Put simply, the idea of insulation begins with the loading of the heat onto a surface "before" you can measure the heat transfer through a material as it passes through, which is the "R" measurement. Why wait until you "load" the heat to have to use thickness to help "slow down" this transfer of heat through and into the facility? If you successfully blocked the "initial heat load", this would reduce the "amount of heat available for transfer" and therefore reduce the amount of heat to conduct, and that would reduce what is available for convection. For any architect, to block the loading of heat onto the envelope of a building is more ideal that having to waste space on the interior to allow for thickness to try and slow down this load and transfer.
The SUPER THERM that was mentioned in the article has been in use for over 20 years and has been tested through ASTM procedures as well as tested by Asian standards, and has 120 million sq.ft. of tested roofing in Japan. Their standard is to test and monitor a building before it is coated to check the unaffected heat loads and ambient temperatures, then to retest after it is coated to see the change. Not only is this done after coating, but is retested 10 years later to check to see if it is still performing as advertised. SUPER THERM was retested after 15 years on roofing and found to have only lost 8 percentage points, down from 92% of solar reflectance when newly applied to 84% after weathering for 15 years. Of course, the roof was dirty and weathered, but the particular ceramics chosen for this product are not dependent on reflectivity. The continuous blocking of the "heat load" is the key to continued performance. If a coating is specifically designed to reflect solar radiation, then it would fail after only a year or more in the climate conditions and weather effects because it is no longer white.
There has been a tremendous amount of research in the selection of ceramic compounds used in SUPER THERM, expanding over 21 years and over 3500 compounds studied to date. Four compounds were chosen for their specific ability to block specific radiation waves in specific vibrations to prevent the "initial loading of heat" onto the surface. Again, without the loading of the initial heat, there is no real need for thick materials that were designed to absorb and slow the migration of this heat through a substrate.
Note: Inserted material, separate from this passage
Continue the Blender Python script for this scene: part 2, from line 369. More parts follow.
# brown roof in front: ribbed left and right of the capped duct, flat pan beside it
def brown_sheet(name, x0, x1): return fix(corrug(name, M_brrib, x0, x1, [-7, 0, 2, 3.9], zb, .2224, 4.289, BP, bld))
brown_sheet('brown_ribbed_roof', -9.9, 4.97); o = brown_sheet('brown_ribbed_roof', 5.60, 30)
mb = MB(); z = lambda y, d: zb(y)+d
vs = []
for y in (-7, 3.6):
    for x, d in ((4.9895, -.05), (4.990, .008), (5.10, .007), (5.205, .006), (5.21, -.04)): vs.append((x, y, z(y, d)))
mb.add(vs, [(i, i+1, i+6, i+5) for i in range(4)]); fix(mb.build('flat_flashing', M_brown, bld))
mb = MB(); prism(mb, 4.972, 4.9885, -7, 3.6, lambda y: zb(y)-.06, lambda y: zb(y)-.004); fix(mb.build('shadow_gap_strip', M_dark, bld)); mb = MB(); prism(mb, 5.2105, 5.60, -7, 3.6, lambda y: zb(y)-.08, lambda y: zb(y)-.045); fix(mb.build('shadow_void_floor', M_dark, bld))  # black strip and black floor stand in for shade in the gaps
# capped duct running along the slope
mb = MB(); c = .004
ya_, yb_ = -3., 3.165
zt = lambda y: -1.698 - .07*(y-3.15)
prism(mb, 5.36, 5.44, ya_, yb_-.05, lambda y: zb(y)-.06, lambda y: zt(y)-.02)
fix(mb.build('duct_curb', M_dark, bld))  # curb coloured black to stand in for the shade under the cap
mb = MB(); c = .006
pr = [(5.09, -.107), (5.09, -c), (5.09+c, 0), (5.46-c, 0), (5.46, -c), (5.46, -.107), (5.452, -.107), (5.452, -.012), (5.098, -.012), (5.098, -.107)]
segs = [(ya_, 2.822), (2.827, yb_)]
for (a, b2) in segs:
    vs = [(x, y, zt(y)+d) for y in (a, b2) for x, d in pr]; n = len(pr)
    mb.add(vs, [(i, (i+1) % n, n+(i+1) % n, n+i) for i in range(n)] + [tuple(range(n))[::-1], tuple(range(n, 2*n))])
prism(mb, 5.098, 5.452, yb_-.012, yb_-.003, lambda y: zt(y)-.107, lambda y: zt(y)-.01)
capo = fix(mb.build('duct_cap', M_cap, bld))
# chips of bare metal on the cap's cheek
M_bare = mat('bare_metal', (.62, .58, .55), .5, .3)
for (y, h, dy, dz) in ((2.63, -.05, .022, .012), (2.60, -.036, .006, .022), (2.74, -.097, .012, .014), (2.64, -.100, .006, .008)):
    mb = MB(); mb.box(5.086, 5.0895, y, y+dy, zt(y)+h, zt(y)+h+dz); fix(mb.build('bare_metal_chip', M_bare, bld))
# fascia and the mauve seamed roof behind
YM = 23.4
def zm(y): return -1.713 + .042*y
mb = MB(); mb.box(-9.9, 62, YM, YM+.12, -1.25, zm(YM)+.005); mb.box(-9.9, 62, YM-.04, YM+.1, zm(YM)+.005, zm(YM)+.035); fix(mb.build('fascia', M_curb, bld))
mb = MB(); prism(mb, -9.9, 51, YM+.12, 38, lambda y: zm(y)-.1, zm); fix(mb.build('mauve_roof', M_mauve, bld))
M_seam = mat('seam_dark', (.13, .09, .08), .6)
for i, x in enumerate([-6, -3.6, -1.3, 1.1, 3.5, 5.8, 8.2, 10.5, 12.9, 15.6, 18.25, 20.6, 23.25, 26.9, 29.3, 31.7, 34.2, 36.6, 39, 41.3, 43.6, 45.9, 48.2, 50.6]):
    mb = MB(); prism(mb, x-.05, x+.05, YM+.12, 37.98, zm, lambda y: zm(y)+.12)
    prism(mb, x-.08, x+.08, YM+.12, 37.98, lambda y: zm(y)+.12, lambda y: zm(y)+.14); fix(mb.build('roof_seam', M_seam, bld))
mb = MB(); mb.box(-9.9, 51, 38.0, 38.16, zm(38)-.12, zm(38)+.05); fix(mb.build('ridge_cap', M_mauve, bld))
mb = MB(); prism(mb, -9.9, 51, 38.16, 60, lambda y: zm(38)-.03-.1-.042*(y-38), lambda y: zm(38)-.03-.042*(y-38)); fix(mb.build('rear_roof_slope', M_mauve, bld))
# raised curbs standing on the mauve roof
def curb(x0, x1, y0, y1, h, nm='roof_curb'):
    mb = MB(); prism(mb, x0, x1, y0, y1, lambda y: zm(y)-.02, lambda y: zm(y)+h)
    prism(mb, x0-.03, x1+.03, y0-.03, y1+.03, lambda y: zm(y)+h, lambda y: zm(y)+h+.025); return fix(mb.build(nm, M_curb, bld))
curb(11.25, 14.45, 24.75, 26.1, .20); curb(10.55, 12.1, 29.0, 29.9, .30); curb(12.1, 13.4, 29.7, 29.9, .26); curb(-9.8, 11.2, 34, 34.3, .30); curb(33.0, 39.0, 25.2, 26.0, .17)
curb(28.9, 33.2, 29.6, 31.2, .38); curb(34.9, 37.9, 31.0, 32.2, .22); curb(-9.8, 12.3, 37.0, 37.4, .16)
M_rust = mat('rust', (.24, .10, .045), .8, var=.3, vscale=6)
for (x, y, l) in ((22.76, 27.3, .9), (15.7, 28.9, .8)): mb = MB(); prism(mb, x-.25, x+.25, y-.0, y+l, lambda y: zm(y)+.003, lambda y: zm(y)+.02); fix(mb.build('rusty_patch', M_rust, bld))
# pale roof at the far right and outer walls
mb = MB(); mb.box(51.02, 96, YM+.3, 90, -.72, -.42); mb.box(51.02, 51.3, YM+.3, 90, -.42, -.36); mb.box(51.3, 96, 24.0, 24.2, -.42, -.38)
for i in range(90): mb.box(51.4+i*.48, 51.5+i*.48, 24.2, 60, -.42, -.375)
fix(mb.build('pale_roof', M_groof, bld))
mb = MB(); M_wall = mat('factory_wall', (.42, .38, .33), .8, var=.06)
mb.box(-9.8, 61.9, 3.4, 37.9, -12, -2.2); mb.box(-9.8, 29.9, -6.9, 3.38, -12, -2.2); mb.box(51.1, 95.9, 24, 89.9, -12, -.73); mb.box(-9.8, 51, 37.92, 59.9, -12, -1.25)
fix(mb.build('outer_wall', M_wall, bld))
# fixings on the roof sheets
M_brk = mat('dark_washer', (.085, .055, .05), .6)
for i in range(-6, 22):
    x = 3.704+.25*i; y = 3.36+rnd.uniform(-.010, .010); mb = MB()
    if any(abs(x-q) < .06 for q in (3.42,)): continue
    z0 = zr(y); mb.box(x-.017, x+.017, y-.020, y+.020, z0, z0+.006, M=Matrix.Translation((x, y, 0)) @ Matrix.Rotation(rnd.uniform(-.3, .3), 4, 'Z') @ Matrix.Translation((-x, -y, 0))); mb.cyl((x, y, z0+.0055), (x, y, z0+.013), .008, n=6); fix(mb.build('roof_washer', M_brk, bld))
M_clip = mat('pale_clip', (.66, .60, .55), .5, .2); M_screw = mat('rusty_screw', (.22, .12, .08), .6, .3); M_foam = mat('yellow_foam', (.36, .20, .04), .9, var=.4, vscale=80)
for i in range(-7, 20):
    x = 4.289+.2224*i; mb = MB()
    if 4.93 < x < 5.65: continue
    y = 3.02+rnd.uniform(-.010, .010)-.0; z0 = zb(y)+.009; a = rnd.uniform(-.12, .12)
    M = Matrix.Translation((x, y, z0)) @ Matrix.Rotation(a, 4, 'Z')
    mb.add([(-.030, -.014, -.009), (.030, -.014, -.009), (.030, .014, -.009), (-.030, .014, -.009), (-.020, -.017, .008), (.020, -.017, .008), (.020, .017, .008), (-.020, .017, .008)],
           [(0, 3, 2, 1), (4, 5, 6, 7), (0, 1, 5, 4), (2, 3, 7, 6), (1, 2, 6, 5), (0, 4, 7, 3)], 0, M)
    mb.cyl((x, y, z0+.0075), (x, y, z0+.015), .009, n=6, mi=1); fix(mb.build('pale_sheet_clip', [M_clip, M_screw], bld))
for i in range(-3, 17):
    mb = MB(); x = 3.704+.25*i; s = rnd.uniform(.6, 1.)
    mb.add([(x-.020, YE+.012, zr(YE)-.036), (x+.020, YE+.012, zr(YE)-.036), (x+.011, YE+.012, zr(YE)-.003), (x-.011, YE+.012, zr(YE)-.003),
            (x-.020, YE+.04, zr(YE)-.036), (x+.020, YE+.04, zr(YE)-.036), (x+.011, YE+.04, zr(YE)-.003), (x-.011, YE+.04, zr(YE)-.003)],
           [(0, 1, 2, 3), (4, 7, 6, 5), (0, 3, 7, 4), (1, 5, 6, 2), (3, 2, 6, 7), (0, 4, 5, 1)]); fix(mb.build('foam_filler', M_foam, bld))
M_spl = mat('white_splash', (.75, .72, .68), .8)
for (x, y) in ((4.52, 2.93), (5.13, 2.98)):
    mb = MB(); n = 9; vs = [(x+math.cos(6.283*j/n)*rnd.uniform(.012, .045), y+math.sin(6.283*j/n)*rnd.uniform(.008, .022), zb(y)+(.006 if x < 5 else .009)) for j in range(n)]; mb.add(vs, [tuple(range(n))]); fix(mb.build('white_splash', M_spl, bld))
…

New technology, as always, requires open minds to see the results and make judgement. As stated by several in the article, "they want it to work" because it gives additional ways to save energy. This is one of the most efficient ways to save energy because it prevents the loading of the heat that causes all the problems.
A couple of last comments concerning the "R" rating and sound reduction. The "R" value was designed specifically for the materials that absorb and transfer heat at a minimum of one inch thickness. It cannot be used to show performance of coatings. SUPER THERM performs all its' functions at 10 dry mils. The new technology prevents the loading of heat and, therefore, is more concerned with blocking the load, not the absorption. So the use of an actual R value is nonsense. As a way to show the value and to appeal to the understanding with everyone, the "R equivalent" term is used to give someone an idea of the insulation ability. Until such time that everyone understands BTU load, watt load per sq.ft. per hour and how this relates to insulation the "equivalent" term is used, but must be based on scientific testing.
Sound can be dampened by the ceramics because the specific compounds used in SUPER THERM do not vibrate, nor have the density to vibrate which changes the energy to heat when coming in contact with a structure. After it was found that SUPER THERM blocked sound in the industry, we did the standard ASTM test procedures to find a 50% frequency block of the 1500-5000 range through walls. This is purely due to the density effect at the standard 10 mil dry thickness.